Have you ever wondered why we wear poppies on November 11th?
According to the Royal Canadian Legion Branch 17….
A writer first made the connection between the poppy and battlefield deaths during the Napoleonic wars of the early 19th century, remarking that fields that were barren before battle exploded with the blood-red flowers after the fighting ended.
Prior to the First World War few poppies grew in Flanders. During the tremendous bombardments of that war the chalk soils became rich in lime from rubble, allowing ‘popaver rheoas’ to thrive. When the war ended the lime was quickly absorbed, and the poppy began to disappear again.
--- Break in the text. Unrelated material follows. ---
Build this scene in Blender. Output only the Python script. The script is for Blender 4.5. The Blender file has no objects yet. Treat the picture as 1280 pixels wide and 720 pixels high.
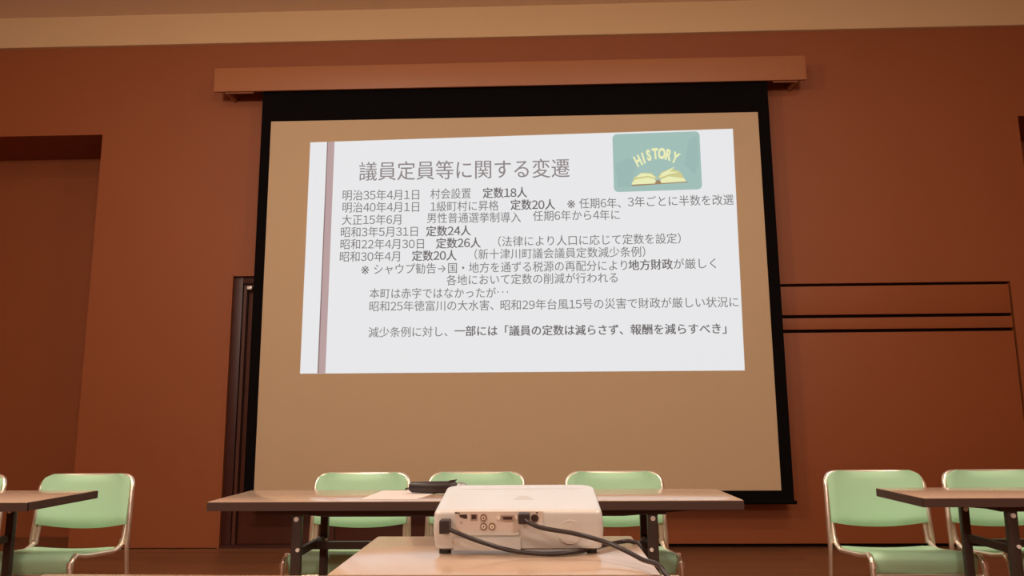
import bpy, bmesh, math, random
from mathutils import Vector, Matrix
random.seed(4)
SC = bpy.context.scene
COL = SC.collection
# ---------------------------------------------------------------- camera, light, exposure
cd = bpy.data.cameras.new('camera'); CAM = bpy.data.objects.new('camera', cd); COL.objects.link(CAM)
YAW, PIT, ROL = .0329, .1647, -.0069
cy, sy, cp, sp = math.cos(YAW), math.sin(YAW), math.cos(PIT), math.sin(PIT)
fw = Vector((-sy*cp, cy*cp, sp)); rt = Vector((cy, sy, 0)); up = rt.cross(fw)
r2 = rt*math.cos(ROL) + up*math.sin(ROL); u2 = up*math.cos(ROL) - rt*math.sin(ROL)
m = Matrix((r2, u2, -fw)).transposed().to_4x4(); m.translation = Vector((0, 0, .981))
CAM.matrix_world = m
cd.sensor_width = 36; cd.lens = 36*960/1280; cd.clip_start = .02
SC.camera = CAM
SC.view_settings.view_transform = 'Standard'; SC.view_settings.look = 'None'
SC.view_settings.gamma = 1; SC.view_settings.use_curve_mapping = False
SC.view_settings.exposure = 0
w = bpy.data.worlds.new('world'); SC.world = w; w.use_nodes = True
w.node_tree.nodes['Background'].inputs[0].default_value = (1, .8, .6, 1)
w.node_tree.nodes['Background'].inputs[1].default_value = .3
WARM = (1, .88, .76)
def globe(name, x, y, z, power, r=.25, col=WARM):
    l = bpy.data.lights.new(name, 'POINT'); l.energy = power; l.color = col; l.shadow_soft_size = r
    o = bpy.data.objects.new(name, l); COL.objects.link(o); o.location = (x, y, z)
def panel_light(name, x, y, z, sx, sy_, power, rot=(0, 0, 0), col=WARM):
    l = bpy.data.lights.new(name, 'AREA'); l.shape = 'RECTANGLE'; l.size = sx; l.size_y = sy_
    l.energy = power; l.color = col
    o = bpy.data.objects.new(name, l); COL.objects.link(o); o.location = (x, y, z); o.rotation_euler = rot
globe('ceiling_globe_light', -2.3, 1.6, 3.4, 160)
globe('ceiling_globe_light', 1.7, 1.6, 3.4, 88)
globe('ceiling_globe_light', -2.3, -2.0, 3.2, 195)
globe('ceiling_globe_light', 1.5, -2.0, 3.2, 165)
panel_light('ceiling_panel_light', -2.4, 2.6, 4.3, 1.2, .5, 26)
panel_light('ceiling_panel_light', 2.0, 2.4, 4.3, 1.2, .5, 44)

# ---------------------------------------------------------------- helpers
def mat(name, col, rough=.5, metal=0, spec=.5, emit=None, estr=1, bump=0, bscale=40, vary=0, vscale=3, coat=0, stretch=(1, 1, 1)):
    M = bpy.data.materials.new(name); M.use_nodes = True
    nt = M.node_tree; b = nt.nodes['Principled BSDF']
    b.inputs['Base Color'].default_value = (*col, 1); b.inputs['Roughness'].default_value = rough
    b.inputs['Metallic'].default_value = metal; b.inputs['Specular IOR Level'].default_value = spec
    b.inputs['Coat Weight'].default_value = coat
    if emit:
        b.inputs['Emission Color'].default_value = (*emit, 1); b.inputs['Emission Strength'].default_value = estr
    if bump or vary:
        tc = nt.nodes.new('ShaderNodeTexCoord'); mp = nt.nodes.new('ShaderNodeMapping'); mp.inputs['Scale'].default_value = stretch
        nt.links.new(tc.outputs['Object'], mp.inputs[0])
        if bump:
            n = nt.nodes.new('ShaderNodeTexNoise'); n.inputs['Scale'].default_value = bscale; n.inputs['Detail'].default_value = 4
            nt.links.new(mp.outputs[0], n.inputs['Vector'])
            bp = nt.nodes.new('ShaderNodeBump'); bp.inputs['Strength'].default_value = bump; bp.inputs['Distance'].default_value = .002
            nt.links.new(n.outputs['Fac'], bp.inputs['Height']); nt.links.new(bp.outputs[0], b.inputs['Normal'])
        if vary:
            n = nt.nodes.new('ShaderNodeTexNoise'); n.inputs['Scale'].default_value = vscale; n.inputs['Detail'].default_value = 5
            nt.links.new(mp.outputs[0], n.inputs['Vector'])
            mx = nt.nodes.new('ShaderNodeMix'); mx.data_type = 'RGBA'
            nt.links.new(n.outputs['Fac'], mx.inputs['Factor'])
            mx.inputs[6].default_value = (*[c*(1-vary) for c in col], 1); mx.inputs[7].default_value = (*[min(1, c*(1+vary)) for c in col], 1)
            nt.links.new(mx.outputs[2], b.inputs['Base Color'])
    return M
def plank_mat():
    M = bpy.data.materials.new('floor_wood'); M.use_nodes = True; nt = M.node_tree; b = nt.nodes['Principled BSDF']
    tc = nt.nodes.new('ShaderNodeTexCoord'); br = nt.nodes.new('ShaderNodeTexBrick')
    br.inputs['Scale'].default_value = 1; br.inputs['Brick Width'].default_value = 1.8; br.inputs['Row Height'].default_value = .09
    br.inputs['Mortar Size'].default_value = .0015
    br.inputs['Color1'].default_value = (.28, .11, .045, 1); br.inputs['Color2'].default_value = (.20, .075, .03, 1); br.inputs['Mortar'].default_value = (.07, .025, .012, 1)
    nt.links.new(tc.outputs['Object'], br.inputs['Vector'])
    mp = nt.nodes.new('ShaderNodeMapping'); mp.inputs['Scale'].default_value = (1, 18, 1); nt.links.new(tc.outputs['Object'], mp.inputs[0])
    n = nt.nodes.new('ShaderNodeTexNoise'); n.inputs['Scale'].default_value = 4; n.inputs['Detail'].default_value = 6; nt.links.new(mp.outputs[0], n.inputs['Vector'])
    mx = nt.nodes.new('ShaderNodeMix'); mx.data_type = 'RGBA'; mx.blend_type = 'MULTIPLY'; mx.inputs['Factor'].default_value = .5
    nt.links.new(br.outputs['Color'], mx.inputs[6]); nt.links.new(n.outputs['Color'], mx.inputs[7]); nt.links.new(mx.outputs[2], b.inputs['Base Color'])
    b.inputs['Roughness'].default_value = .38
    return M
WALL = mat('terracotta_wall', (.262, .068, .0165), .6, bump=.15, bscale=160, vary=.06, vscale=1.5)
GAP = mat('dark_gap', (.02, .005, .003), .8)
CASEM = mat('case_laminate', (.34, .125, .046), .5, vary=.03)
CEIL = mat('ceiling_paint', (.62, .41, .215), .8, bump=.1, bscale=120, vary=.04)
CEIL2 = mat('upper_ceiling_paint', (.80, .60, .42), .8, vary=.04)
DOORM = mat('dark_door_wood', (.085, .022, .010), .45, vary=.2, vscale=8, stretch=(1, 1, .1))
FRAMEM = mat('dark_door_frame', (.045, .009, .005), .45)
TRIMM = mat('door_trim', (.30, .11, .05), .5)
BLACKF = mat('black_screen_border', (.003, .002, .002), .95, spec=.1)
SCRM = mat('screen_fabric', (.51, .37, .225), .9, bump=.05, bscale=400)
SLIDE = mat('projected_white', (.03, .03, .03), .9, emit=(.77, .78, .80))
INK = mat('projected_grey_ink', (.02, .02, .02), .9, emit=(.21, .195, .195))
INKB = mat('projected_bold_ink', (.02, .02, .02), .9, emit=(.165, .15, .15))
INKT = mat('projected_title_ink', (.02, .02, .02), .9, emit=(.27, .235, .235))
MAUVE = mat('projected_mauve', (.02, .02, .02), .9, emit=(.46, .33, .33))
MAUVED = mat('projected_mauve_dark', (.02, .02, .02), .9, emit=(.24, .16, .155))
TEAL = mat('projected_teal', (.02, .02, .02), .9, emit=(.33, .50, .46))
TEALD = mat('projected_teal_dark', (.02, .02, .02), .9, emit=(.305, .465, .44))
PALEY = mat('projected_pale_yellow', (.02, .02, .02), .9, emit=(.80, .82, .46))
PAGEY = mat('projected_page_edge', (.02, .02, .02), .9, emit=(.60, .58, .26))
BOOKB = mat('projected_book_brown', (.02, .02, .02), .9, emit=(.33, .22, .12))
GREEN = mat('green_vinyl', (.42, .70, .46), .45, bump=.1, bscale=300)
CHROME = mat('chrome_tube', (.88, .80, .68), .3, .85)
RUBBER = mat('black_rubber', (.02, .018, .016), .6)
TOPM = mat('table_laminate', (.54, .39, .285), .15, spec=1.0, vary=.015, vscale=6)
EDGEM = mat('table_edge', (.07, .04, .032), .4)
STEEL = mat('table_leg_dark_steel', (.055, .036, .028), .4, .3)
BOLT = mat('steel_bolt', (.9, .86, .8), .25, .2)
WHITE = mat('projector_shell', (.66, .645, .62), .18, spec=.5, coat=.3)
WHITE2 = mat('projector_port_plate', (.68, .58, .52), .45)
GREYP = mat('projector_print', (.42, .36, .32), .6)
PORTD = mat('port_dark', (.05, .02, .015), .4)
RING = mat('brass_ring', (.30, .19, .09), .35, .9)
PORTW = mat('port_white', (.85, .8, .7), .4)
VGAM = mat('port_metal', (.45, .36, .33), .35, .7)
CABLE = mat('black_cable', (.028, .018, .018), .38)
PAPER = mat('white_paper', (.80, .72, .68), .6)
POUCH = mat('black_case_leather', (.022, .014, .014), .35)
GREYM = mat('grey_mesh', (.35, .36, .34), .4, .5)

def link(name, me, M, parent=None, loc=(0, 0, 0), rot=(0, 0, 0), smooth=False):
    o = bpy.data.objects.new(name, me)
    if M: me.materials.append(M)
    COL.objects.link(o); o.location = loc; o.rotation_euler = rot
    if parent: o.parent = parent
    if smooth:
        for p in me.polygons: p.use_smooth = True
    return o
def bmobj(name, bm, M, parent=None, loc=(0, 0, 0), rot=(0, 0, 0), smooth=False):
    bmesh.ops.recalc_face_normals(bm, faces=bm.faces)
    me = bpy.data.meshes.new(name); bm.to_mesh(me); bm.free()
    o = link(name, me, M, parent, loc, rot, smooth)
    if smooth: me.set_sharp_from_angle(angle=math.radians(40))
    return o
def bbox(bm, x0, x1, y0, y1, z0, z1, bev=0, seg=2):
    g = bmesh.ops.create_cube(bm, size=1)['verts']
    for v in g:
        v.co = Vector(((x0+x1)/2 + v.co.x*(x1-x0), (y0+y1)/2 + v.co.y*(y1-y0), (z0+z1)/2 + v.co.z*(z1-z0)))
    if bev:
        es = list({e for v in g for e in v.link_edges})
        bmesh.ops.bevel(bm, geom=es, offset=bev, segments=seg, affect='EDGES', profile=.6)
def box(name, x0, x1, y0, y1, z0, z1, M, parent=None, bev=0, seg=2, **k):
    bm = bmesh.new(); bbox(bm, x0, x1, y0, y1, z0, z1, bev, seg)
    return bmobj(name, bm, M, parent, smooth=bev > 0, **k)
def bcyl(bm, p, q, r, n=16, r1=None):
    p, q = Vector(p), Vector(q); d = q-p; L = d.length
    M = Matrix.Translation((p+q)/2) @ d.to_track_quat('Z', 'Y').to_matrix().to_4x4()
    bmesh.ops.create_cone(bm, cap_ends=True, segments=n, radius1=r, radius2=r if r1 is None else r1, depth=L, matrix=M)
def cyl(name, p, q, r, M, parent=None, n=16, r1=None):
    bm = bmesh.new(); bcyl(bm, p, q, r, n, r1); return bmobj(name, bm, M, parent, smooth=True)
def fillet(pts, rad, n=5):
    P = [Vector(p) for p in pts]; out = [P[0]]
    for i in range(1, len(P)-1):
        a, b, c = P[i-1], P[i], P[i+1]
        d = min(rad, (a-b).length*.45, (c-b).length*.45)
        s = b + (a-b).normalized()*d; e = b + (c-b).normalized()*d
        for k in range(n+1):
            t = k/n; out.append(s*(1-t)**2 + b*2*t*(1-t) + e*t*t)
    out.append(P[-1]); return out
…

Lieut-Col. John McCraw, the Canadian doctor who wrote IN FLANDERS FIELDS, made the same connection 100 years later, during the First World War, and the scarlet poppy quickly became the symbol for soldiers who died in the battle.
Three years later an American, Moina Michael, was working in a New York City YMCA canteen when she started wearing a poppy in memory of the millions who died on the battlefield. During a 1920 visit to the United States a French woman, Madame Guerin, lean red of the custom. On her return to France she decided to use handmade popies to raise money for the destitute children in war-torn areas of the country. In November 1921, the first poppies were distributed in Canada.
Thanks to millions of Canadians who wear the flowers each November, the little red plant has never died. And neither have Canadian’s memories for 117,000 of their countrymen who died in battle.